Gdy latem 2020 r. pod patronatem prezydenta USA Donalda Trumpa podpisywano pierwszą serię tzw. porozumień Abrahama, które całkowicie abstrahowały od kwestii palestyńskiej, pisałem, że jednostronność polityki amerykańskiej wobec Bliskiego Wschodu buduje potencjał przyszłych napięć i niepokojów. Na krytyczny głos wobec tych porozumień natknąłem się także na łamach „New York Timesa”. Oczywiście, nikt wtedy nie mógł przewidywać tego, co stanie się 7 października 2023 r.
Toczące się od tamtego dnia walki nie są nowym konfliktem, tylko nową odsłoną wojny, która rozpoczęła się w 1948 r., od ataku na Izrael państw arabskich, które nie mogły się pogodzić z tym, że na mocy rezolucji ONZ w miejsce brytyjskiego mandatu pojawiło się państwo żydowskie. Tych wojen od tamtej pory było wiele, przy czym zmieniła się ich natura. Zamiast wojen między tymi państwami od pewnego czasu dochodzi do konfliktów asymetrycznych, tak jak teraz pomiędzy Izraelem a różnymi zbrojnymi organizacjami palestyńskimi w rodzaju Hezbollahu czy Hamasu. Tym razem zapalnikiem okazał się nie jakiś drobny incydent z udziałem żołnierzy, lecz potworny pogrom (tym terminem posłużył się Michael Walzer), którego dopuścił się Hamas na ludności Izraela przy granicy ze Strefą Gazy.
Granica między krytyką Izraela a antysemityzmem
Obecnie jesteśmy świadkami izraelskiej operacji wojskowej wymierzonej w Hamas w Strefie Gazy. Jej celem jest likwidacja zagrożenia, jakie Hamas stanowi dla Izraela; Hamas nie uznaje prawa państwa izraelskiego do istnienia. I w tym miejscu zaczyna się problem. Nikt nie kwestionuje bowiem prawa Izraela do obrony, czyli dążenia do przynajmniej tak radykalnego osłabienia Hamasu, aby nie mógł w przyszłości zagrozić Izraelowi. Jednak sposób prowadzenia tej operacji budzi rosnącą krytykę.

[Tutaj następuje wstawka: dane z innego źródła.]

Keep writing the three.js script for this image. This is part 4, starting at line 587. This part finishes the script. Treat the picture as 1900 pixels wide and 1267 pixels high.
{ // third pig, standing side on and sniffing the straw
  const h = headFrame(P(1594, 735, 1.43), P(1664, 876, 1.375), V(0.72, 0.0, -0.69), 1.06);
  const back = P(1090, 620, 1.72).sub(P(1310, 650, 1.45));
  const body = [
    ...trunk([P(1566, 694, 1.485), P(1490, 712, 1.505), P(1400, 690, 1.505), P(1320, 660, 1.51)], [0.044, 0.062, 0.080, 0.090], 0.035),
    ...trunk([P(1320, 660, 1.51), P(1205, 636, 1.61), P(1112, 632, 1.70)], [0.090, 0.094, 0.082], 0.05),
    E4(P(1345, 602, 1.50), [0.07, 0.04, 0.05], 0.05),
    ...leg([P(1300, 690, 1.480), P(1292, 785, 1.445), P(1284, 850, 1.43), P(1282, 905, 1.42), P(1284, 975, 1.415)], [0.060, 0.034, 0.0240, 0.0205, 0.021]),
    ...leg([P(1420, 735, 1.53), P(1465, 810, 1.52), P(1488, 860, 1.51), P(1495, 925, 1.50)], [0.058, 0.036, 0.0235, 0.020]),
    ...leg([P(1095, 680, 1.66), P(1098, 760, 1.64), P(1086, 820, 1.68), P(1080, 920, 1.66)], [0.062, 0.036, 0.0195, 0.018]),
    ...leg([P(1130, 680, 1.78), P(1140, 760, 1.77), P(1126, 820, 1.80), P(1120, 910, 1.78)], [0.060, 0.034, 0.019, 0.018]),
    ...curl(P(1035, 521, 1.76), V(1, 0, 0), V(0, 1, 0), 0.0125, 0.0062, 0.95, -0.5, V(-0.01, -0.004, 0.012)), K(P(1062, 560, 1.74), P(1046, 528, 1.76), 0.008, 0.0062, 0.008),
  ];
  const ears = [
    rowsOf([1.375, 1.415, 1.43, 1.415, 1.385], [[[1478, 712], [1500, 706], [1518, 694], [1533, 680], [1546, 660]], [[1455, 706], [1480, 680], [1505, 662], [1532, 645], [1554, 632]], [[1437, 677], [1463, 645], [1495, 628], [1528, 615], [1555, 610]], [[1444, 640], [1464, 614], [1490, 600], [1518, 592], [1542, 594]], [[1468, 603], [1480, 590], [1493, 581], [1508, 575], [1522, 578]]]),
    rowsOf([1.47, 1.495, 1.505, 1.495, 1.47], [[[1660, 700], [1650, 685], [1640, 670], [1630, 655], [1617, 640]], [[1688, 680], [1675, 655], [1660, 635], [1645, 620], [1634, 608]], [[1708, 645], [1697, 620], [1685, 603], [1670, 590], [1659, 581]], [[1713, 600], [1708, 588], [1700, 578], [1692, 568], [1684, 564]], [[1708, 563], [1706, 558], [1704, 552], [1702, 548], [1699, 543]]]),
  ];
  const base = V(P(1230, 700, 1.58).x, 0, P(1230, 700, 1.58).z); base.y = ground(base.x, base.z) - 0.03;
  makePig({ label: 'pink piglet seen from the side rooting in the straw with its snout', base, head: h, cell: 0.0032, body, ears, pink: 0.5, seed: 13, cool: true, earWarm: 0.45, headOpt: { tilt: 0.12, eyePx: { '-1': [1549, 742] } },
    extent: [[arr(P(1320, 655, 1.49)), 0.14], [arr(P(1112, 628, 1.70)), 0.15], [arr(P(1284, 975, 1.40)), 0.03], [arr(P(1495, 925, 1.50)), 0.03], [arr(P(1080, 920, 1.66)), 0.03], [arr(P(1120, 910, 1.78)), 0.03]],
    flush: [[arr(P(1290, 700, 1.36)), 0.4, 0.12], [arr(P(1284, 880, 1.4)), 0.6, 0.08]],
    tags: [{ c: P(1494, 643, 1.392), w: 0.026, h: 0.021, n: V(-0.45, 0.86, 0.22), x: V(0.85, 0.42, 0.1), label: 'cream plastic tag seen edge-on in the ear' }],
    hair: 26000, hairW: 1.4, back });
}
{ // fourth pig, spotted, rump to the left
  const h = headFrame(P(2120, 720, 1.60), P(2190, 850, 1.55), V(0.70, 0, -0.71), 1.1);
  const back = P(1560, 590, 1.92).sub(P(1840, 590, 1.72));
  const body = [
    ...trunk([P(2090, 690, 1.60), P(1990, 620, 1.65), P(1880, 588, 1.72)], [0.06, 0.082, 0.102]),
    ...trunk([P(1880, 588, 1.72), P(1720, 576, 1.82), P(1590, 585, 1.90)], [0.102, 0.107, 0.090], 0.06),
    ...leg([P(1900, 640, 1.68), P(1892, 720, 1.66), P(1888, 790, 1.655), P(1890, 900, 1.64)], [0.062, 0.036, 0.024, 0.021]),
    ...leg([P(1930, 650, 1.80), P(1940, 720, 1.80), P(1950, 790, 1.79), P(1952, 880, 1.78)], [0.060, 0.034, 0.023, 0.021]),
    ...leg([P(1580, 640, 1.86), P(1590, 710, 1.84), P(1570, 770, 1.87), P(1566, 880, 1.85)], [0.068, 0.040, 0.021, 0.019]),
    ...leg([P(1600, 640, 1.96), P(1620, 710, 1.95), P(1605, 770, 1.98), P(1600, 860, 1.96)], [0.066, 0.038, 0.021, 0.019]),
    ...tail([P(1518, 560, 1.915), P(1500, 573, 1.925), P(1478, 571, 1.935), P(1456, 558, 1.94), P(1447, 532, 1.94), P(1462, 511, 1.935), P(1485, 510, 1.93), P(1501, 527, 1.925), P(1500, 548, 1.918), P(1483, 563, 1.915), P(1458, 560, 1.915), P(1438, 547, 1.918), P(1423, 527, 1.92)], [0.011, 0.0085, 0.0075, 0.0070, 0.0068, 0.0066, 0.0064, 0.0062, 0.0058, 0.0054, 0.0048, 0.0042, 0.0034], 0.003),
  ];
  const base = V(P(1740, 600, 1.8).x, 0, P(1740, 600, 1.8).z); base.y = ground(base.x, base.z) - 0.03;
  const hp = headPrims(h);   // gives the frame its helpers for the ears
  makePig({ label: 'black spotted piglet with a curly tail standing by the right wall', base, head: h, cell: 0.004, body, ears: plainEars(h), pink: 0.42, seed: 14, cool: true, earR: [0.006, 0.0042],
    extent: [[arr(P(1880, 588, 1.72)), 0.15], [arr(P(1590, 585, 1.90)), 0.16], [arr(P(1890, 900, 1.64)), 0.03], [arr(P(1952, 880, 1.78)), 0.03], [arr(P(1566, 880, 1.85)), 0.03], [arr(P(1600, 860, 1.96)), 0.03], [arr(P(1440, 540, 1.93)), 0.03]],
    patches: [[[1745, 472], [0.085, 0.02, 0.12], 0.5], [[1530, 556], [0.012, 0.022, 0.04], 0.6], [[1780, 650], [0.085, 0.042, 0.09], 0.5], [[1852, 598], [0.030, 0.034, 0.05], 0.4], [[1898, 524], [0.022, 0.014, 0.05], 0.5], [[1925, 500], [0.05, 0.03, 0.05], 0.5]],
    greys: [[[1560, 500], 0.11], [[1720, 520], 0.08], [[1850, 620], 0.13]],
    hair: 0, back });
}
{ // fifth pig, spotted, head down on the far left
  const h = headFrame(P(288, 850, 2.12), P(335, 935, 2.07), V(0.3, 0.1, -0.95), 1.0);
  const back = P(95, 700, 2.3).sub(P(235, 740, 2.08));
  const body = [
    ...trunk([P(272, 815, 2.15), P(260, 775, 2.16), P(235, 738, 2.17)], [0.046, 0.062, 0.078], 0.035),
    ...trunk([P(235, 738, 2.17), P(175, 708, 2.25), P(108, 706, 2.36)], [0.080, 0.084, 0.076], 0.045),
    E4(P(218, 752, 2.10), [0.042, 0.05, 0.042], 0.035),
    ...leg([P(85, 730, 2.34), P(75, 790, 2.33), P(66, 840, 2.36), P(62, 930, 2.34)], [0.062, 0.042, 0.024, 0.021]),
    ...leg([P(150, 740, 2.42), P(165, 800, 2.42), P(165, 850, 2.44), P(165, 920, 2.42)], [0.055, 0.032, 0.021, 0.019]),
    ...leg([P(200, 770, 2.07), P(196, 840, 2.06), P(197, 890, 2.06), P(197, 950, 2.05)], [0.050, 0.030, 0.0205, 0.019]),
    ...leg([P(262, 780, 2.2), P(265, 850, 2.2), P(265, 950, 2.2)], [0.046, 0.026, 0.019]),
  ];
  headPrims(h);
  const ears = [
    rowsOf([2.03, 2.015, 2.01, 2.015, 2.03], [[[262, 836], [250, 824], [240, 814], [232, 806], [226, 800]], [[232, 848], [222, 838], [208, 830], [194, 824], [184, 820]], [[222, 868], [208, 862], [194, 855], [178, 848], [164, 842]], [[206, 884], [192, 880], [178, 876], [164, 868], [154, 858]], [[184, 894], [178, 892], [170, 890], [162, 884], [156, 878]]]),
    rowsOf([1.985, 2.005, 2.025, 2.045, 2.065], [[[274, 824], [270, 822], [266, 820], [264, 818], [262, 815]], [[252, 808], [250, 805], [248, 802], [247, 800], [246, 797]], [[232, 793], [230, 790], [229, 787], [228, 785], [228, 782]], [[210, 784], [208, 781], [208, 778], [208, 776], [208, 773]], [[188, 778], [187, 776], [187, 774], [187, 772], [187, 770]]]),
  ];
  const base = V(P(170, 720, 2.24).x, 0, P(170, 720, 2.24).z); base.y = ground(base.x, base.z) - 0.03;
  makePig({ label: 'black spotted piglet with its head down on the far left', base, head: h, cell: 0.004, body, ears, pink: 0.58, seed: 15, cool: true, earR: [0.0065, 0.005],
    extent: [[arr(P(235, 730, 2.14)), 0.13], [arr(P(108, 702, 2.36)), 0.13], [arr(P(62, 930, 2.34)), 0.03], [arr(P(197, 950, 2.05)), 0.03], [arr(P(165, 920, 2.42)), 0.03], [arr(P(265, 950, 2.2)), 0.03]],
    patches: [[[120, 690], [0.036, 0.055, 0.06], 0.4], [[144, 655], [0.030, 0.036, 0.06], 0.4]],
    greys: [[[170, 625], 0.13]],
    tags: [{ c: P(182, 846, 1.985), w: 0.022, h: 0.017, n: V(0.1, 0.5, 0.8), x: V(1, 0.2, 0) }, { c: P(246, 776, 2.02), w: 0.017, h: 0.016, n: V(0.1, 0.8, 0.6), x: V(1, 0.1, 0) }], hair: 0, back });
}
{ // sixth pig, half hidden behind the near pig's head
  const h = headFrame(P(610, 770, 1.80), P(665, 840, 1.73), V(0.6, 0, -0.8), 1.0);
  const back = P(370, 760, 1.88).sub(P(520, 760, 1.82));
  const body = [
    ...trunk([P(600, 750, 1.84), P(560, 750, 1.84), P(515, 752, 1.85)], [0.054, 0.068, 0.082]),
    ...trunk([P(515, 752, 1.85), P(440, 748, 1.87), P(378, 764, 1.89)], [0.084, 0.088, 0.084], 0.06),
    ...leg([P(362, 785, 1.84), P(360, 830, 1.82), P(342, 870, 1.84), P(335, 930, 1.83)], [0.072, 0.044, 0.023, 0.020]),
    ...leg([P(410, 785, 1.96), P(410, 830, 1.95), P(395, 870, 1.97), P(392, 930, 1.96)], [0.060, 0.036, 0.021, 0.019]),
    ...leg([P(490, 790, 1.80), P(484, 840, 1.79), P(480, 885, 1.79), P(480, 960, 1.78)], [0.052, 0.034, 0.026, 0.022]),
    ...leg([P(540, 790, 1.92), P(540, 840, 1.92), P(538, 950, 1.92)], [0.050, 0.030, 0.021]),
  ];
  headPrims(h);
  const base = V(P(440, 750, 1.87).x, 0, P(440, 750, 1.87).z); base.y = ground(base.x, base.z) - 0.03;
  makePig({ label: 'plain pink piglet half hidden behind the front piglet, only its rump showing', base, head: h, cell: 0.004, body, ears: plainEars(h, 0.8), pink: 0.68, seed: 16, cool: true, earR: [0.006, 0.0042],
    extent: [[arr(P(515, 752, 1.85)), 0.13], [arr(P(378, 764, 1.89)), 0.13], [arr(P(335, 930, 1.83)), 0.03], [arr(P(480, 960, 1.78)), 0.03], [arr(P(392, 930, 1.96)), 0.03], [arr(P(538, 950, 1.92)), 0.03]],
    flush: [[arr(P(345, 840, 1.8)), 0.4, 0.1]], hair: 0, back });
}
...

Co gorsza, towarzyszy temu wzrost przejawów antysemityzmu na świecie, także na Zachodzie. Jak się można odnieść do tej sytuacji?
Z uwagi na to, że jest to właśnie konflikt asymetryczny (asymmetric warfare), prawo międzynarodowe jest pod wieloma względami niewystarczające dla oceny tego, co tam się dzieje. Zaś oceny polityczne rządzą się swoimi prawami. Dość poręcznym narzędziem w tej sytuacji jest koncepcja wojny sprawiedliwej, do której także odwołał się niedawno rzeczony Michael Walzer, filozof polityczny, który uchodzi za najbardziej wnikliwego współczesnego badacza tej koncepcji. Zgodnie z nią, wojnę można uznać za sprawiedliwą, gdy spełnia minimum dwa kryteria: słusznej przyczyny oraz należytego jej prowadzenia. W tym drugim chodzi o przestrzeganie dwóch zasad: rozróżniania (żołnierzy/bojowników od ludności cywilnej) oraz proporcjonalności (wywoływanych strat w stosunku do celu, który chce się osiągnąć). Niekiedy dorzuca się trzecie kryterium – Walzer także to czyni w swej klasycznej pracy o wojnach sprawiedliwych i niesprawiedliwych. Chodzi o ostateczny cel czy rezultat wojny lub innego rodzaju użycia siły.